**WHAT TO DO**. The listing must be reproduced in full, exactly as it stands.

begin

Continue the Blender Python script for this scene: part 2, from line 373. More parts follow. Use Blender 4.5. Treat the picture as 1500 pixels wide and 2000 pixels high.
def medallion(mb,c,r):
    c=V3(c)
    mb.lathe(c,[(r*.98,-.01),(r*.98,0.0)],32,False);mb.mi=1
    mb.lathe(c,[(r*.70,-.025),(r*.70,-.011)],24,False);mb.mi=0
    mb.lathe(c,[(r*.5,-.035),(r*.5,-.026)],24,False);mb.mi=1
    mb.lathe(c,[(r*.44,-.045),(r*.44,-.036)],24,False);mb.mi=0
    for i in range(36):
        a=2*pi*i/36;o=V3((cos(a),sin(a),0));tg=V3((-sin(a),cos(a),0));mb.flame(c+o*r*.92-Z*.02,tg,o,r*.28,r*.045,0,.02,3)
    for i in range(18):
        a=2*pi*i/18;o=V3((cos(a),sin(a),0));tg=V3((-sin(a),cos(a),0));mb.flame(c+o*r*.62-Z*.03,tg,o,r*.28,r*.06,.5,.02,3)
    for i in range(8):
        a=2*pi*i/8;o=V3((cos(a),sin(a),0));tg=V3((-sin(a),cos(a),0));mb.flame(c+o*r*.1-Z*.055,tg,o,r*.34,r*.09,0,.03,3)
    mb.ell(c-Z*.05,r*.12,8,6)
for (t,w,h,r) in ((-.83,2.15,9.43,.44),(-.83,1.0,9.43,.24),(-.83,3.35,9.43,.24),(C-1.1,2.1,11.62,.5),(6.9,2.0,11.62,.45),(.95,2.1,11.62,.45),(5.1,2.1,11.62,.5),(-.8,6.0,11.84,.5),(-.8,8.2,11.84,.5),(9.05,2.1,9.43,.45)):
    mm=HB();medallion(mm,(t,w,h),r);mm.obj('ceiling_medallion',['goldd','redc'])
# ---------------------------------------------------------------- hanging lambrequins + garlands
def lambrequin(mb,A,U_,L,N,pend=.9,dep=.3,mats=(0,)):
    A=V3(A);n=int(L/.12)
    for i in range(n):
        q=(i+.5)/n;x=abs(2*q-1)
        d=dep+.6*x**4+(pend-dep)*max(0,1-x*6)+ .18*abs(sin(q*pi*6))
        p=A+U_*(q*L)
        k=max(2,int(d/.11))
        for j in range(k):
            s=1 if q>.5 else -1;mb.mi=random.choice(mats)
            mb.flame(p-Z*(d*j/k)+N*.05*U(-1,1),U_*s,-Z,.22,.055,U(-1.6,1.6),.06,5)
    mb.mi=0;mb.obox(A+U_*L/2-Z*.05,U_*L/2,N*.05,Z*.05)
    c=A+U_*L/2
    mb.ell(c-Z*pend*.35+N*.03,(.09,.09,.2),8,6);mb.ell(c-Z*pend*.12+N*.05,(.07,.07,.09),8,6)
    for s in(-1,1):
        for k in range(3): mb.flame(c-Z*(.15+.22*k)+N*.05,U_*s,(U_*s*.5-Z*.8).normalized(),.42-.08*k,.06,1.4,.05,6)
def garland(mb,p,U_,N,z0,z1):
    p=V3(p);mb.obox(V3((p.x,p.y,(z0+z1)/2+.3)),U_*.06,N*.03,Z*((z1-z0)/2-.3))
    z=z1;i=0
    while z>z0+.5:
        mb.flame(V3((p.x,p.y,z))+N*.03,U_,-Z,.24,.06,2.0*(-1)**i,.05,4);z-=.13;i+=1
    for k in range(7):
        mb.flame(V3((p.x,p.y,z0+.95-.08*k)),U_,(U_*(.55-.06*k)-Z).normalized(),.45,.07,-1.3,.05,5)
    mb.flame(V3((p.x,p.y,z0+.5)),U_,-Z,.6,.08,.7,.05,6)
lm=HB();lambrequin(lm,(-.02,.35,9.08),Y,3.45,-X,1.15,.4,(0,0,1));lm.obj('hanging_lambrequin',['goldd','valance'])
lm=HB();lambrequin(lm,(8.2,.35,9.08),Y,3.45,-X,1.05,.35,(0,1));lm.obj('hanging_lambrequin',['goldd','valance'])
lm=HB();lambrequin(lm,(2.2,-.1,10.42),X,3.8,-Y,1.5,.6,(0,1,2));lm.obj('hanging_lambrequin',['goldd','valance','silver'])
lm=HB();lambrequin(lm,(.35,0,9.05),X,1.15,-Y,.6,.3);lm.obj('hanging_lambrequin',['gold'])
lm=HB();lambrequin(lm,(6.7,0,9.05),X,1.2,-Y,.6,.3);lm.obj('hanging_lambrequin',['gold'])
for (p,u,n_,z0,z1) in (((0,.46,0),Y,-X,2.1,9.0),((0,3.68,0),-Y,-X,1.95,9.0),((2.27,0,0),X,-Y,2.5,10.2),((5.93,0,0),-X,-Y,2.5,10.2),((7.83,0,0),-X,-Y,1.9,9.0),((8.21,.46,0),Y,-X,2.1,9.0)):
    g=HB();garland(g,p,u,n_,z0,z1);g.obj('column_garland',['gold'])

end

**OUTPUT OF THE TASK**.
Continue the Blender Python script for this scene: part 2, from line 373. More parts follow. Use Blender 4.5. Treat the picture as 1500 pixels wide and 2000 pixels high.
def medallion(mb,c,r):
    c=V3(c)
    mb.lathe(c,[(r*.98,-.01),(r*.98,0.0)],32,False);mb.mi=1
    mb.lathe(c,[(r*.70,-.025),(r*.70,-.011)],24,False);mb.mi=0
    mb.lathe(c,[(r*.5,-.035),(r*.5,-.026)],24,False);mb.mi=1
    mb.lathe(c,[(r*.44,-.045),(r*.44,-.036)],24,False);mb.mi=0
    for i in range(36):
        a=2*pi*i/36;o=V3((cos(a),sin(a),0));tg=V3((-sin(a),cos(a),0));mb.flame(c+o*r*.92-Z*.02,tg,o,r*.28,r*.045,0,.02,3)
    for i in range(18):
        a=2*pi*i/18;o=V3((cos(a),sin(a),0));tg=V3((-sin(a),cos(a),0));mb.flame(c+o*r*.62-Z*.03,tg,o,r*.28,r*.06,.5,.02,3)
    for i in range(8):
        a=2*pi*i/8;o=V3((cos(a),sin(a),0));tg=V3((-sin(a),cos(a),0));mb.flame(c+o*r*.1-Z*.055,tg,o,r*.34,r*.09,0,.03,3)
    mb.ell(c-Z*.05,r*.12,8,6)
for (t,w,h,r) in ((-.83,2.15,9.43,.44),(-.83,1.0,9.43,.24),(-.83,3.35,9.43,.24),(C-1.1,2.1,11.62,.5),(6.9,2.0,11.62,.45),(.95,2.1,11.62,.45),(5.1,2.1,11.62,.5),(-.8,6.0,11.84,.5),(-.8,8.2,11.84,.5),(9.05,2.1,9.43,.45)):
    mm=HB();medallion(mm,(t,w,h),r);mm.obj('ceiling_medallion',['goldd','redc'])
# ---------------------------------------------------------------- hanging lambrequins + garlands
def lambrequin(mb,A,U_,L,N,pend=.9,dep=.3,mats=(0,)):
    A=V3(A);n=int(L/.12)
    for i in range(n):
        q=(i+.5)/n;x=abs(2*q-1)
        d=dep+.6*x**4+(pend-dep)*max(0,1-x*6)+ .18*abs(sin(q*pi*6))
        p=A+U_*(q*L)
        k=max(2,int(d/.11))
        for j in range(k):
            s=1 if q>.5 else -1;mb.mi=random.choice(mats)
            mb.flame(p-Z*(d*j/k)+N*.05*U(-1,1),U_*s,-Z,.22,.055,U(-1.6,1.6),.06,5)
    mb.mi=0;mb.obox(A+U_*L/2-Z*.05,U_*L/2,N*.05,Z*.05)
    c=A+U_*L/2
    mb.ell(c-Z*pend*.35+N*.03,(.09,.09,.2),8,6);mb.ell(c-Z*pend*.12+N*.05,(.07,.07,.09),8,6)
    for s in(-1,1):
        for k in range(3): mb.flame(c-Z*(.15+.22*k)+N*.05,U_*s,(U_*s*.5-Z*.8).normalized(),.42-.08*k,.06,1.4,.05,6)
def garland(mb,p,U_,N,z0,z1):
    p=V3(p);mb.obox(V3((p.x,p.y,(z0+z1)/2+.3)),U_*.06,N*.03,Z*((z1-z0)/2-.3))
    z=z1;i=0
    while z>z0+.5:
        mb.flame(V3((p.x,p.y,z))+N*.03,U_,-Z,.24,.06,2.0*(-1)**i,.05,4);z-=.13;i+=1
    for k in range(7):
        mb.flame(V3((p.x,p.y,z0+.95-.08*k)),U_,(U_*(.55-.06*k)-Z).normalized(),.45,.07,-1.3,.05,5)
    mb.flame(V3((p.x,p.y,z0+.5)),U_,-Z,.6,.08,.7,.05,6)
lm=HB();lambrequin(lm,(-.02,.35,9.08),Y,3.45,-X,1.15,.4,(0,0,1));lm.obj('hanging_lambrequin',['goldd','valance'])
lm=HB();lambrequin(lm,(8.2,.35,9.08),Y,3.45,-X,1.05,.35,(0,1));lm.obj('hanging_lambrequin',['goldd','valance'])
lm=HB();lambrequin(lm,(2.2,-.1,10.42),X,3.8,-Y,1.5,.6,(0,1,2));lm.obj('hanging_lambrequin',['goldd','valance','silver'])
lm=HB();lambrequin(lm,(.35,0,9.05),X,1.15,-Y,.6,.3);lm.obj('hanging_lambrequin',['gold'])
lm=HB();lambrequin(lm,(6.7,0,9.05),X,1.2,-Y,.6,.3);lm.obj('hanging_lambrequin',['gold'])
for (p,u,n_,z0,z1) in (((0,.46,0),Y,-X,2.1,9.0),((0,3.68,0),-Y,-X,1.95,9.0),((2.27,0,0),X,-Y,2.5,10.2),((5.93,0,0),-X,-Y,2.5,10.2),((7.83,0,0),-X,-Y,1.9,9.0),((8.21,.46,0),Y,-X,2.1,9.0)):
    g=HB();garland(g,p,u,n_,z0,z1);g.obj('column_garland',['gold'])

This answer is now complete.